[Oberon] PO2013 - Real time measurement

Skulski, Wojciech skulski at pas.rochester.edu
Thu Mar 28 14:13:48 CET 2019


Thomas:

  A few remarks. 

The LVTTL voltage is 3.3V, not 3.5V. 

FPGAs have "banks" of IO pins which you can power with Vcco ranging from 1.2V to 3.3V. The Vcco is defining the maximum output voltage delivered by a given bank. If Vcc0o=2.5 V (for example) then the bank can drive 2.5V and no more. 

Spartan-6 FPGAs can take up to 4.1V on any input pin regardless of Vcco. It is a peculiarity of this FPGA family and I would not take it as a rule. A typical LVTTL chip may get damaged, so better do not memorize this number. It is good to know as a curiosity and never be relied upon.

It is not voltage but rather current what damages the I/O pins. If you do not want to study this subject in depth, then insert series resistors everywhere. Use 1k series resistor on every I/O pin. It will limit the current to at most a few mA, which is below the 10 mA absolute maximum rating. The resistor will decrease the edge speed. Use low frequency clock and you should be fine. Do not exceed a MHz or so if you do not want to perform a detailed analysis. Chances are it will work.

There is much more to say on the subject of voltage compliance, but the preceding may be sufficient, so let's stop here.

Concerning twelve volts, your best bet is probably a battery if you do not plan to build your own circuits. Be careful with the wires because any battery can easily output a few amps in a burst, and this will really damage any FPGA if you do not limit the current with an appropriate resistor. 

Hope it helps.

Wojtek
________________________________________
From: Oberon [oberon-bounces at lists.inf.ethz.ch] on behalf of Tomas Kral [thomas.kral at email.cz]
Sent: Thursday, March 28, 2019 6:38 AM
To: oberon at lists.inf.ethz.ch
Subject: Re: [Oberon] PO2013 - Real time measurement

On Mon, 25 Mar 2019 21:23:01 +0000
Paul Reed <paulreed at paddedcell.com> wrote:

> Certainly not the circuit you attached in your mail.

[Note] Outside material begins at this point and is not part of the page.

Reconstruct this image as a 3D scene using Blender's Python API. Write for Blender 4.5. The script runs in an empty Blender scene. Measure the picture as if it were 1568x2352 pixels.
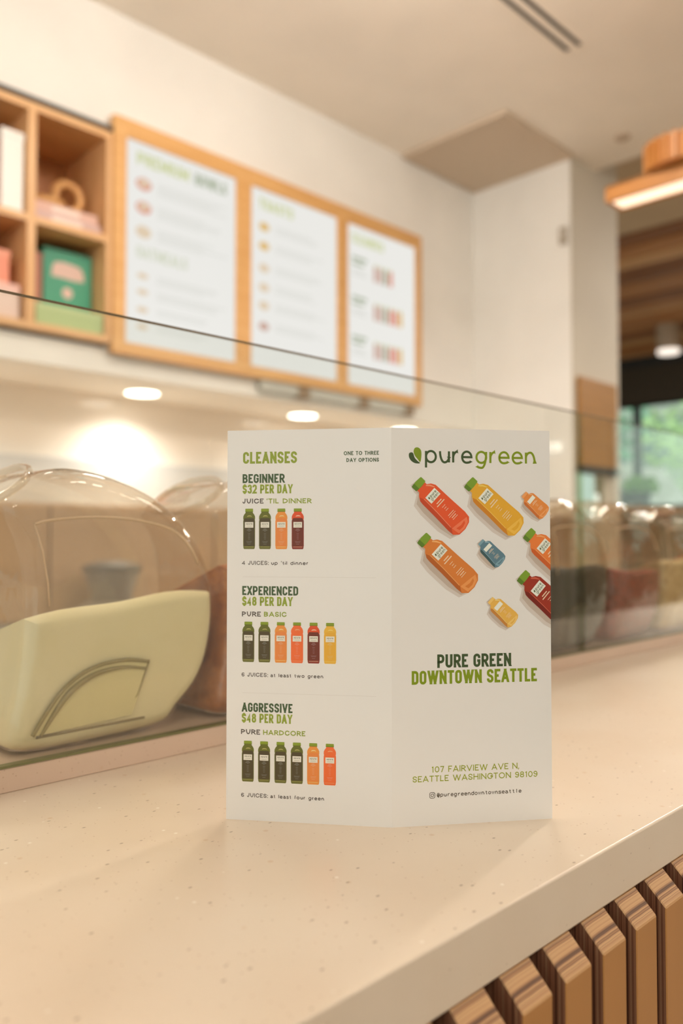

True, I picked the other picture. I am now scratching my head over High
vs Low voltage PIC programming (default on newer PICs), reading info
in the specs and on net.

Looking at a simplified PIC prog by NW, it feeds signals from
std PC parallel port at 0..5V.

Exception `MCLR' pin, which is driven 0/5/12V, not sure this is also
applicable to newer PICs. Also not clear how to make 12V out of 5V.

Low voltage may support programming in VDD operating range i.e. 2.0 to
5.5V (PIC16F8x), and requires `RB3' be pulled down by a resistor to GND.
So one more wire in addition to High voltage mode.

Exception seems `MCLR' to do bulk erase, VDD of 4.5V to 5.5V is
required!

I can now see your point, that with a slight modification of NW original
code for PC parallel port, PIC can now be programmed through FPGA GPIO
at 3.5V signal levels.

Being rather H/W numb, cannot figure out recommended wiring, I found
this on the net, with 5V to be 3.5V for FPGA, which may be close?

Then `ICSP' (in-circuit-ser-prog), possibly also requires a suitable
connector+plug, to isolate prog mode to normal operation mode. At the expense of
`RB3' that has a dedicated function.